This particular manifestation of separation anxiety is probably the most common. Your approach of weaning her from the need for your or your husband's company at night is sound. What you might do is structure the plan a bit by: (a) establishing a time frame by which she will be expected to manage bedtime by herself (i.e., staying in bed by herself once she is in bed), (b) week by week gradually increasing the blocks of time between checks, and (c) setting a firm limit by the instruction that she is to remain in her bed until you come to her - she is not to come to you.

Anonymous said...

Problems similar to this appear regularly in this forum. From our observations, the fear of sleeping alone often comes on between the ages of 10 and 11. It is more common in boys than girls. Unusually, almost all readers offer similar advice.
Do not make a big fuss about it. It will become one of those 'little phases' children go through. As ridiculous and time consuming as it sounds, allow her to sleep on a mattress near your bed and gradually move it further away, nearer to her own bed.
Comfort your daughter and help her become braver by degrees rather than going the “cold turkey” route.

Anonymous said...

Hi
Thank you for your comments.

One thing I forgot to mention is that she normally would sleep with me after her dad goes to work but knew and never was a problem that she would go to sleep in her bed the days he was home at night. Its just been the last two weeks that it has been terrible - it is long fights - my problem is that if she would not give me trouble the days he is home then I would let her sleep in my bed but if I don't stick to it and let her then we start the cycle again Sunday night. I am so stressed I don't know how to handle this. Husband is also not happy with her because she lied to him last week and with him being bi-polar - he has a hard time trying to deal with her. So its like I am stuck in the middle of these two strong willed people - who both basically act like 2 year olds.

Thanks for your comments!
April

Anonymous said...

Tips to encourage independent sleeping--

Here are some tips for parents seeking to encourage independent sleeping:

Focus on getting the child to go to sleep alone the first time. The rest of the night will probably fall into place.

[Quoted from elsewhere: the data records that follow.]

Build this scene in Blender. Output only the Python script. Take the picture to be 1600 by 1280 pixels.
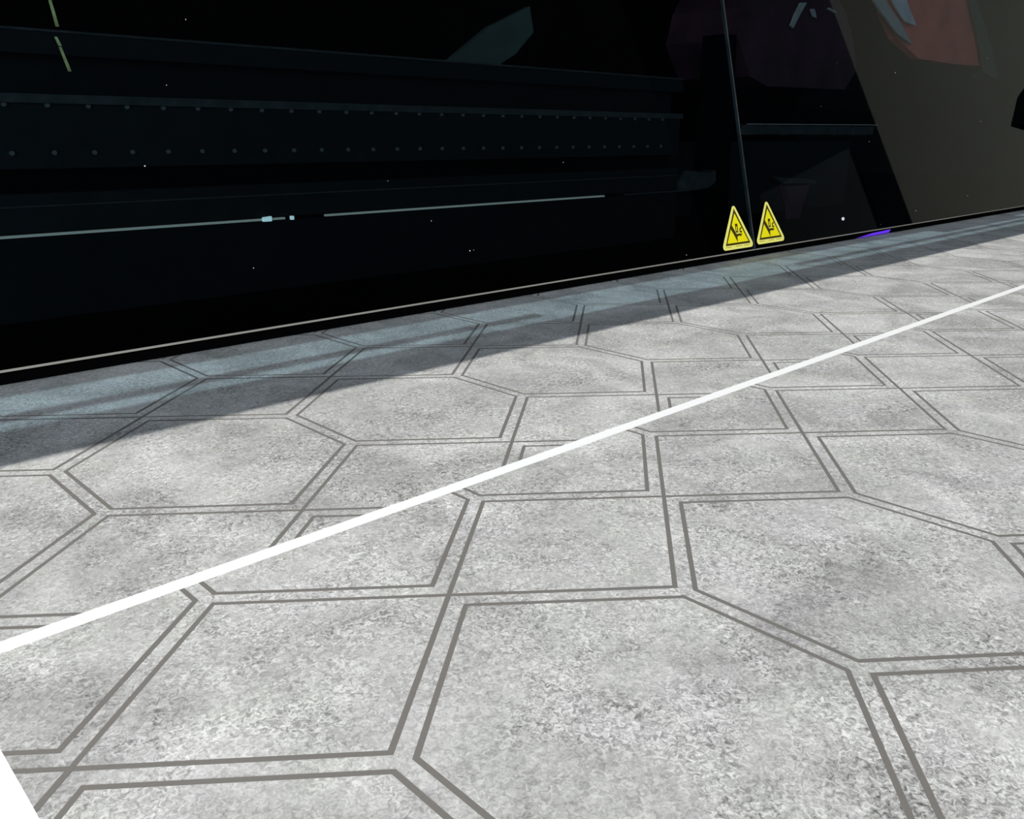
import bpy, bmesh, math, random
from mathutils import Vector, Matrix

# ------------------------------------------------------------------ units
# every length below is written in pattern units; one unit is S metres
S = 0.05
for o in list(bpy.data.objects):
    bpy.data.objects.remove(o, do_unlink=True)
scn = bpy.context.scene
COL = scn.collection
random.seed(7)

# ------------------------------------------------------------------ camera
CAM_R = Matrix(((0.72162307, -0.69228157, 0.00252523),
                (-0.2102896, -0.22267487, -0.95194232),
                (0.65957443, 0.68641251, -0.30626694)))
CAM_C = Vector((-2.3250838, -2.8605832, 2.13364893))
cam = bpy.data.cameras.new('camera')
cam.sensor_fit = 'HORIZONTAL'
cam.sensor_width = 36.0
cam.lens = 1332.3713 / 1600.0 * 36.0
cam.clip_start = 0.005
cam.clip_end = 200
camo = bpy.data.objects.new('camera', cam)
COL.objects.link(camo)
M = Matrix((CAM_R[0], -Vector(CAM_R[1]), -Vector(CAM_R[2]))).transposed()
camo.matrix_world = Matrix.Translation(CAM_C * S) @ M.to_4x4()
scn.camera = camo

# ------------------------------------------------------------------ light
scn.view_settings.view_transform = 'Standard'
scn.view_settings.look = 'None'
scn.view_settings.gamma = 1.0
scn.view_settings.use_curve_mapping = False
scn.view_settings.exposure = 0.0
world = bpy.data.worlds.new('sky')
scn.world = world
world.use_nodes = True
bg = world.node_tree.nodes['Background']
bg.inputs['Color'].default_value = (0.55, 0.80, 1.12, 1)
bg.inputs['Strength'].default_value = 0.13
sun = bpy.data.lights.new('sun', 'SUN')
sun.energy = 2.92
sun.angle = math.radians(0.53)
sun.color = (1.0, 0.965, 0.93)
suno = bpy.data.objects.new('sun', sun)
COL.objects.link(suno)
SUN_EL = math.radians(65)
sd = Vector((0.0, math.cos(SUN_EL), math.sin(SUN_EL)))       # towards the sun
suno.rotation_euler = sd.to_track_quat('Z', 'Y').to_euler()
suno.location = (0.5, 2.0, 4.0)
TAN = math.tan(SUN_EL)
# fill light added behind and left of the viewer to brighten the stickers
fill = bpy.data.lights.new('sticker_fill', 'AREA')
fill.shape = 'RECTANGLE'
fill.size = 3.2
fill.size_y = 1.3
fill.energy = 400
fill.color = (0.90, 0.95, 1.0)
fillo = bpy.data.objects.new('sticker_fill', fill)
COL.objects.link(fillo)
fillo.location = (-3.4, -2.9, 0.60)
fillo.rotation_euler = (Vector(fillo.location) - Vector((0.6, 0.28, 0.02))).to_track_quat('Z', 'Y').to_euler()


# ------------------------------------------------------------------ materials
def mat(name, col, rough=0.6, metal=0.0, spec=0.5, emit=None, estr=0.0, noise=0.0, nscale=200.0):
    m = bpy.data.materials.new(name)
    m.use_nodes = True
    nt = m.node_tree
    b = nt.nodes['Principled BSDF']
    b.inputs['Base Color'].default_value = (*col, 1)
    b.inputs['Roughness'].default_value = rough
    b.inputs['Metallic'].default_value = metal
    b.inputs['Specular IOR Level'].default_value = spec
    if emit:
        b.inputs['Emission Color'].default_value = (*emit, 1)
        b.inputs['Emission Strength'].default_value = estr
    if noise:
        tc = nt.nodes.new('ShaderNodeTexCoord')
        n = nt.nodes.new('ShaderNodeTexNoise')
        n.inputs['Scale'].default_value = nscale
        n.inputs['Detail'].default_value = 6
        n.inputs['Roughness'].default_value = 0.65
        nt.links.new(tc.outputs['Object'], n.inputs['Vector'])
        r = nt.nodes.new('ShaderNodeValToRGB')
        r.color_ramp.elements[0].position = 0.3
        r.color_ramp.elements[1].position = 0.7
        r.color_ramp.elements[0].color = (*[c * (1 - noise) for c in col], 1)
        r.color_ramp.elements[1].color = (*[min(1, c * (1 + noise)) for c in col], 1)
        nt.links.new(n.outputs['Fac'], r.inputs['Fac'])
        nt.links.new(r.outputs['Color'], b.inputs['Base Color'])
    return m


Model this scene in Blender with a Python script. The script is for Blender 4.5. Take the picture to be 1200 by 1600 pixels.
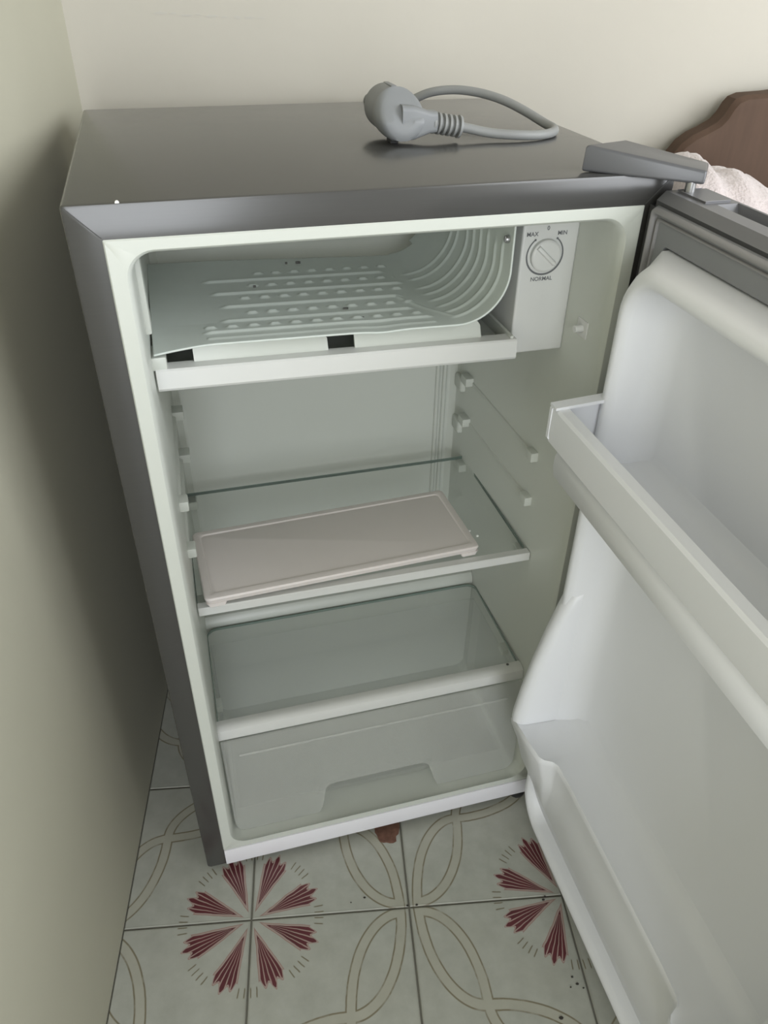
import bpy, bmesh, math, random
from mathutils import Vector, Matrix, noise
random.seed(7)
S = bpy.context.scene
COL = S.collection
for o in list(bpy.data.objects):
    bpy.data.objects.remove(o, do_unlink=True)

# ------------------------------------------------------------------ camera
YAW = math.radians(10.405)                       # the refrigerator stands turned in its corner
FM = Matrix.Translation((0.0998, 0, 0)) @ Matrix.Rotation(YAW, 4, 'Z')
cam_data = bpy.data.cameras.new('camera')
cam_data.sensor_fit = 'VERTICAL'
cam_data.sensor_height = 36.0
cam_data.lens = 36.0 * 1205.67 / 1600.0
cam_data.clip_start = 0.02
cam = bpy.data.objects.new('camera', cam_data)
COL.objects.link(cam)
cam.location = FM @ Vector((0.06837, -0.58808, 0.99404))
cam.rotation_euler = (0.9442, -0.0118, -0.2666 + YAW)
S.camera = cam

# ------------------------------------------------------------------ light
S.view_settings.view_transform = 'Standard'
S.view_settings.look = 'None'
S.view_settings.gamma = 1.0
S.view_settings.use_curve_mapping = False
S.view_settings.exposure = 0.27
world = bpy.data.worlds.new('sky')
S.world = world
world.use_nodes = True
world.node_tree.nodes['Background'].inputs[0].default_value = (0.72, 0.83, 1.0, 1)
world.node_tree.nodes['Background'].inputs[1].default_value = 1.0


def area(name, loc, target, sx, sy, watt, colr):
    l = bpy.data.lights.new(name, 'AREA')
    l.shape = 'RECTANGLE'
    l.size, l.size_y, l.energy, l.color = sx, sy, watt, colr
    o = bpy.data.objects.new(name, l)
    COL.objects.link(o)
    o.location = loc
    o.rotation_euler = (Vector(target) - Vector(loc)).to_track_quat('-Z', 'Y').to_euler()
    return o


# daylight entering by the window in the right wall and by the window behind the photographer
area('window_daylight_right', (1.73, -0.85, 1.30), (0.5, -0.75, 0.85), 1.60, 1.2, 29, (0.97, 0.985, 1.0))
area('window_daylight_front', (0.50, -2.84, 0.98), (0.40, 0.0, 0.55), 0.9, 1.7, 27, (0.96, 0.985, 1.0))
S.cycles.transparent_max_bounces = 32


# ------------------------------------------------------------------ helpers
def link(o, parent=None):
    COL.objects.link(o)
    if parent is not None:
        o.parent = parent
    return o


def mk(name, bm, mat, parent=None, loc=None, smooth=40, mats=None):
    bmesh.ops.recalc_face_normals(bm, faces=bm.faces[:])
    me = bpy.data.meshes.new(name)
    bm.to_mesh(me)
    bm.free()
    if smooth:
        for p in me.polygons:
            p.use_smooth = True
        me.set_sharp_from_angle(angle=math.radians(smooth))
    for m in (mats or [mat]):
        me.materials.append(m)
    o = bpy.data.objects.new(name, me)
    link(o, parent)
    if loc is not None:
        o.location = loc
    return o


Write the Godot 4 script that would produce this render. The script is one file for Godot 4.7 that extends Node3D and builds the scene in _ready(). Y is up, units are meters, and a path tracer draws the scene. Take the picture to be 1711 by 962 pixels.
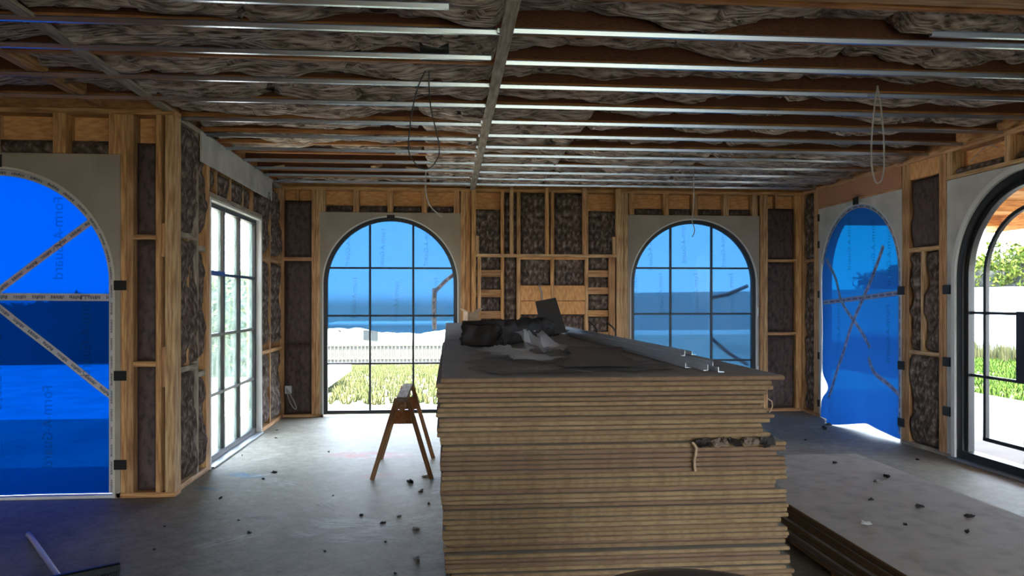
extends Node3D

var rng := RandomNumberGenerator.new()
var used := {}
var M := {}
var woods := []
var meshes := {}

# ---------------------------------------------------------------- naming
func numbered(called: String) -> String:
	if not used.has(called):
		used[called] = 0
		return called
	used[called] += 1
	return "%s_%03d" % [called, used[called]]

func kid(parent: Node, called: String, mesh: Mesh, mat: Material, xf := Transform3D()) -> MeshInstance3D:
	var o := MeshInstance3D.new()
	if parent == self:
		o.name = numbered(called)
	else:
		var key := "kids_" + called
		var n: int = parent.get_meta(key) if parent.has_meta(key) else 0
		parent.set_meta(key, n + 1)
		o.name = called if n == 0 else "%s_%03d" % [called, n]
	o.mesh = mesh
	o.material_override = mat
	o.transform = xf
	parent.add_child(o, true)
	return o

func tag(o: Node, label: String, category: String, group := "", kind := "") -> Node:
	o.set_meta("label", label)
	o.set_meta("category", category)
	if group != "":
		o.set_meta("group", group)
	if kind != "":
		o.set_meta("kind", kind)
	return o

func base(called: String, label: String, category: String, xf := Transform3D(), group := "", kind := "") -> Node3D:
	var o := Node3D.new()
	o.name = numbered(called)
	o.transform = xf
	add_child(o, true)
	tag(o, label, category, group, kind)
	return o

# ---------------------------------------------------------------- shapes
func start(smooth := false) -> SurfaceTool:
	var st := SurfaceTool.new()
	st.begin(Mesh.PRIMITIVE_TRIANGLES)
	st.set_smooth_group(0 if smooth else -1)
	return st

func tri(st: SurfaceTool, a: Vector3, b: Vector3, c: Vector3) -> void:   # a, b, c counter-clockwise from outside
	st.add_vertex(a)
	st.add_vertex(c)
	st.add_vertex(b)

func quad(st: SurfaceTool, a: Vector3, b: Vector3, c: Vector3, d: Vector3) -> void:
	tri(st, a, b, c)
	tri(st, a, c, d)

func done(st: SurfaceTool) -> ArrayMesh:
	st.generate_normals()
	return st.commit()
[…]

Allow enough time for calming activities. Avoid physical play, scary movies or the news, or other activities that stimulate kids, such as visiting after dinner. Kids don't shut off like light switches.

Establish a routine -- if not a set schedule --for bedtime. For example, include brushing teeth, taking a bath, having a snack, getting into pajamas, playing a video game, having a bedtime story or song, saying prayers, receiving a back massage or hugs and kisses from a parent, turning out the light, saying goodnight.

Tell the child he or she doesn't have to shut his or her eyes right away once he or she gets into bed. Allow him to read or listen to calming music through headphones or play a video game in bed for awhile if it eases sleep. Sit with a child if he or she has trouble falling asleep.

Offer reassurances and read a story while sitting by the bed and/or make physical contact. As time goes on, move the chair farther away, such as across the room or out in the hall. If the child awakes during the night, repeat the bedtime routine. As an alternative, provide blankets or a sleeping bag on your bedroom floor so the child can go there without crawling in bed with you.

Encourage occasional changes of bedtime scenery. Have the child occasionally stay with a babysitter at bedtime or be put to bed at the home of grandparents or other relatives to help him or her see that sleep can come in many settings.